Existing design models extend the hypermedia data model with higher level constructs, providing conceptual tools for building abstractions (in the sense of data abstractions, where implementation is not only hidden but also relegated to a further step). In HDM [Garzotto93] for instance, a hypermedia scheme is described as a set of entity types and their relationships (application links); entities are composed of (hierarchically structured) components, and each component may be viewed in different perspectives using Units (the HDM equivalent to hypermedia nodes). RMD [Balasubramaniam94] extends HDM by adding richer index and guided tours structures.

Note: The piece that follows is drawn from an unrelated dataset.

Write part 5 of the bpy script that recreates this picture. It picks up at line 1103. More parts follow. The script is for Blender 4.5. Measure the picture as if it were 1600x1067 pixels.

We have extended HDM ideas by adopting some well known object oriented concepts (mainly the specification of structure, behavior and class inheritance) and by defining a step-by-step process comprising conceptual, navigation and interface design. The model presented in this paper provides a framework for representing knowledge about the conceptual structure of hypermedia documents, their content and presentation. Being object oriented it could be a starting point for making hypermedia applications more modular and in the mid-term for building a theoretical basis for reuse of hypermedia elements.